JC: Existe solução para essa prática ilícita?Francisco Sannini: No Brasil, infelizmente, sempre houve esse tipo de conduta, onde pessoas acabam se aproveitando das outras. O pior é que isso ainda acabou sendo rotulado de “jeitinho brasileiro”, como se houvesse justificativa para malandragem. No início do ano nós acompanhamos a onda de violência ocorrida no Estado do Espírito Santo devido a greve da Polícia Militar. Vimos que pessoas comuns se aproveitaram da fraqueza do Estado para saquear lojas e supermercados. Ora, se precisamos de polícia para sermos honestos, estão somos uma sociedade de bandidos soltos. Parece-me que o raciocínio é o mesmo nesses casos de violação de propriedade intelectual. Destaque-se, ainda, que esse tipo de conduta não prejudica apenas o autor intelectual, mas todo o mercado do gênero e as pessoas envolvidas no setor, o que representa inúmeros empregos. A solução para esse tipo de coisa passa, necessariamente, pela conscientização das pessoas sobre a perniciosidade dessa conduta, cabendo ao Estado efetivar uma rigorosa fiscalização sobre essa atividade ilícita.  

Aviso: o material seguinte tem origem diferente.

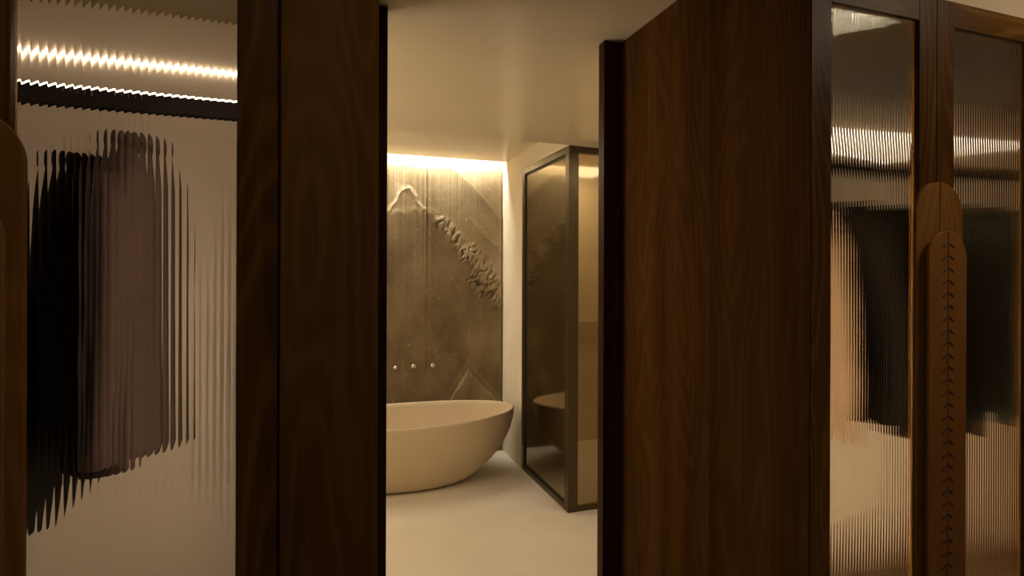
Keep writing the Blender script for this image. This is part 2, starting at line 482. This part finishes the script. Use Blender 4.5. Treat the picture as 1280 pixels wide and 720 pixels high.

JC: Como denunciar?Francisco Sannini: Qualquer crime pode ser delatado por meio do “disque-denúncia”, onde o delator não precisa se identificar. Sugerimos o acionamento da Polícia Civil, por meio do número 197. Outro caminho é notificar a empresa interessada, que em muitas vezes nem sequer tem conhecimento que está sendo vítima de um crime.